TEY_post_Atif-Arikat

We are watching the UAE become a regional manufacturing hub and are working on securing information and technology transfer.

Atif ARIKAT Managing Director AL GHAITH ENERGY

The UAE’s oil and gas market dynamics

December 12, 2023

Atif Arikat, managing director of Al Ghaith Energy, talks to The Energy Year about how energy market dynamics are evolving in the UAE, the company’s strategy for competing with international EPC firms and its plans for upgrading its manufacturing capabilities. Al Ghaith Energy provides oil and gas services in Abu Dhabi and the region.

How do you see energy market dynamics evolving in the UAE?
We are seeing a major boom in the oil and gas industry worldwide due to the high price of oil. We also witnessed a significant shift in national strategies: after witnessing the EU’s supply issues resulting from the Russia-Ukraine conflict, everyone has learned that you should not depend on a single supply source.
We are equally aware of our dependence upon China when it comes to imports. Shipping costs have increased from USD 900 for one of our typical shipments to USD 6,500, and we need to further invest in infrastructure in order to have a continuous supply of strategic equipment and products.
In order to increase national security, ADNOC is currently encouraging companies to upgrade their in-country manufacturing capabilities. We are watching the UAE become a regional manufacturing hub and are working on securing information and technology transfer into the country, which will bring added value and create new job opportunities.

What contracts and projects are you working on?
Some years ago, we bought some struggling companies which we have managed to revitalise and help to secure contracts. Having them now under our umbrella adds onto the services we can provide. We also have a big fabrication yard at our disposal now.
We recently landed a five-year contract with ADNOC for offshore fabrication platform refurbishment, tie-ins and wellheads. Under this contract, we are currently working on 11 offshore rigs.
In the context of the billion-dollar investments being made in Abu Dhabi to revamp brownfields and develop greenfields, in the last year we have secured USD 1.5 billion in drilling services and equipment contracts.

 

What efforts are you currently undergoing to upgrade your manufacturing capabilities?
One major development is the USD 30-million Christmas tree factory we are building with our partner Baker Hughes, which we will have completed by December 2023. We are heavily investing and building everything while Baker Hughes will be renting out the facilities over a number of years.
We are also in the negotiation process to build an electrical submersible pump and well completion equipment factory with a Russian company. This project is worth around USD 5 million and will add onto our technological capabilities.
Overall, we see our revenue streams divided into 20% from fabrication and manufacturing and around 60% coming from services and supplies as we represent more than 100 international manufacturers.

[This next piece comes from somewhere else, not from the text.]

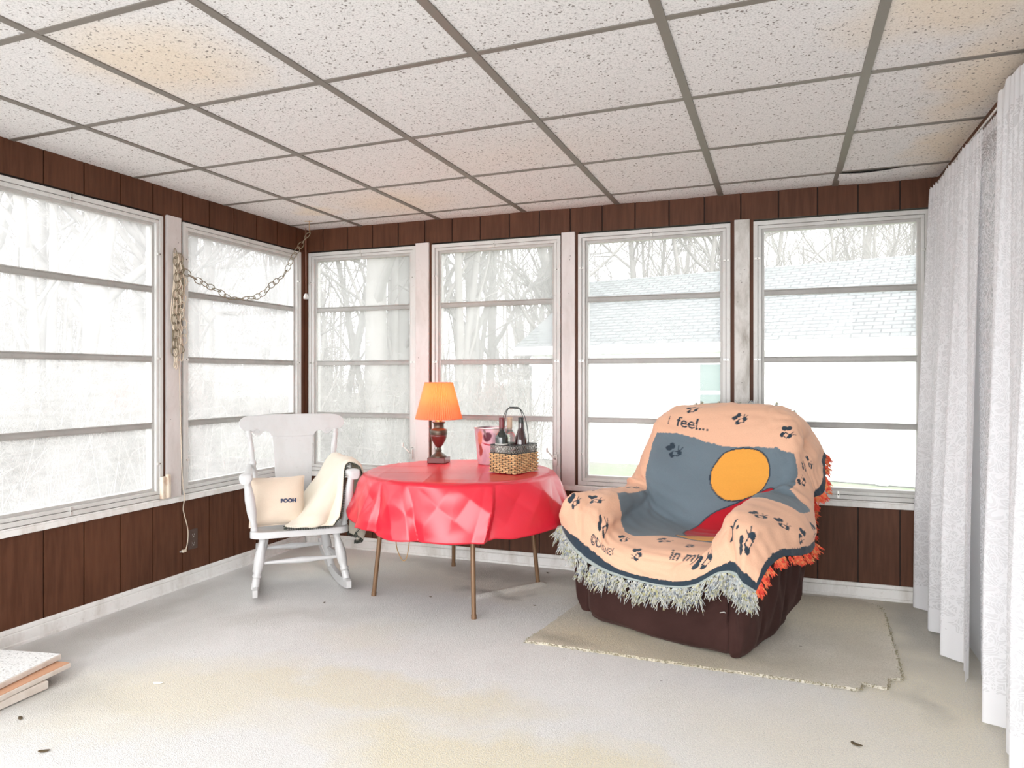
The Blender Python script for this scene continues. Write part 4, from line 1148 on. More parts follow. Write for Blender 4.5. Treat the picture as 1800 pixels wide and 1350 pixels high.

What is your strategy for competing with international EPC companies?
Moving forward, ADNOC has announced it will give its drilling services work to one company under an integrated drilling services contract, which only certain players such as Schlumberger, Halliburton, Baker Hughes and now ADNOC Drilling can fulfil. However, we are capable of offering around nine services which other players cannot, and we are looking to propose integrated business services (IBS) to ADNOC for some of these new drilling activities.
If they trust us with 20-30 wells and we manage to showcase the added value we can bring to them, especially in terms of ICV [in-country value] and the cost reduction of 30% that we have demonstrated in other contracts with ADNOC, we will be well positioned to expand our operations further in the region. In that regard, we are looking to integrate EPC capabilities for bigger projects such as gasoline stations, pressure vessels, skids, control valves and tanks, among others.

How will you expand your operations in the years to come?
We have started working with an American company and in partnership with ADNOC to reclaim calcium bromide and other oil chemicals used in wells which usually go to waste after use. We are building a plant that will effectively be able to recycle these products thanks to the technologies the US company will procure.
Regarding regional expansion we are looking at Libya and Iraq but we believe it is not safe enough for now to send our employees to these locations and do not want to put them at risk. In the future, once we secure greater cashflows, we plan to set up a research and development unit to further boost our capabilities.